Monday, January 5, 2015

Birthday

Today is my birthday and for my birthday I thought I would share a picture that was taken on New Years day.  I knew I'm over and I don't look that great but I didn't realize just how big I am until I saw this picture.  I looked at that picture and thought " wow Sabrina, just wow"  I can't even began to tell you how I left myself get this far oh wait I think I can.... but I wont because it doesn't matter.  All that matter is that I'm ready to make the change and get the weight off. 



Sunday, January 4, 2015

It starts tomorrow

It's starts tomorrow... My diet or wait no my "lifestyle" change. Apparently if you think of it as a change in lifestyle you are more likely to stick with it and really make the changes.  I have some big changes to make and more then a few lbs to lose.  
Let the fun begin. 

Friday, January 2, 2015

She broke my Heart

That's what I over heard my 5yr old daughter sobbing into her pillow tonight as my husband tucked her into bed.  I stood in her door way stunned at what I was hearing, I listened as she recounted to him how I took a penny for her tonight for throwing a temper fit and how she thought that it was unfair because her sister didn't lose one.  Before I knew it, I was laying in bed with her ready to defend my parenting to my crying 5yr when I realized I was wrong.  Not for disciplining her but for making her feel like I favored her sister over her.  Maybe it's true that as a parent I put more pressure on her to "act her age" or to be the well behaved " big sister". I never realized it before tonight that I was treating her differently then her younger counter part.  I can sit her an say that I don't favor one over then other and that I love them equally, but to my 5yr old my words and my actions say something very differently.   After apologizing to her for making her feel like she was less to me then her sister I started thinking about the changes I need to make with in myself to be a better mom.  The changes she needs me to make so that we can move forward and have a healthy mother daughter relationship and a happy healthy family. 

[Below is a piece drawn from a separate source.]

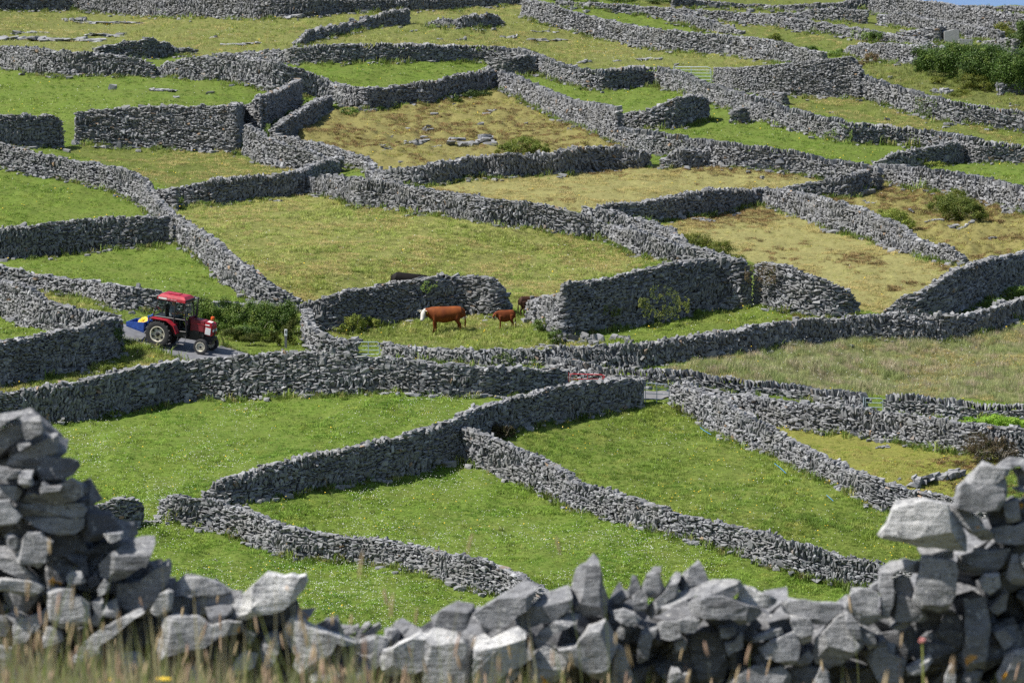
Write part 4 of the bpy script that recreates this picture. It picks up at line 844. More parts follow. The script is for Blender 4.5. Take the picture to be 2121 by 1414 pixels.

I'm not the perfect parent and I will go to bed tonight a little sad and a little ashamed that I hurt my child so emotionally that she felt unloved but I will wake in the morning ready to prove to her that she is loved and she is equal in my eyes and in my heart.

Thursday, January 1, 2015

Making the most of 2015

2014 was a rough year for my family and I.  It seemed like everyday was a struggle, I was (am) unhappy in every way,  we had some financial difficulties that put a lot of strain on our marriage but most of all I felt like my girls weren't getting the best version of their mother.  That they were getting some pod person that I didn't even recognize or care for; for that matter. Over the past few weeks as many people do I started to reflect on the past year and everything that had happened.  The struggles, the fights and my short comings as a wife and mother. So instead of making  a New Years resolution I decided to make a list of things that I waned to change to try and find myself again. 

Try to turn my lemons into lemonade.  I know that's corny but I'm always so down and out about everything.  So this year I want to try and be more optimistic.
Move myself and my health a few spots up on the list of my priorities. I take care of kids and a dog and make sure my husband has everything he needs that sometimes I forget to do things for myself like shower and drink water and take time to myself.  So this year I'm going to take some time and invest it in me. I love my family and doing that stuff for them but if I'm not here who is going to do it.
Stop yelling at my children.  I yell at them instead of talking to them like their people and I hate that about myself.
And some simple things like drink water not soda.  Try get to a zumba class a few times a month.  Cook some new exciting foods and spend more time with my husband and children as a family.

Happy New Year Sabrina, leave all the crap in 2014 and make the most of 2015.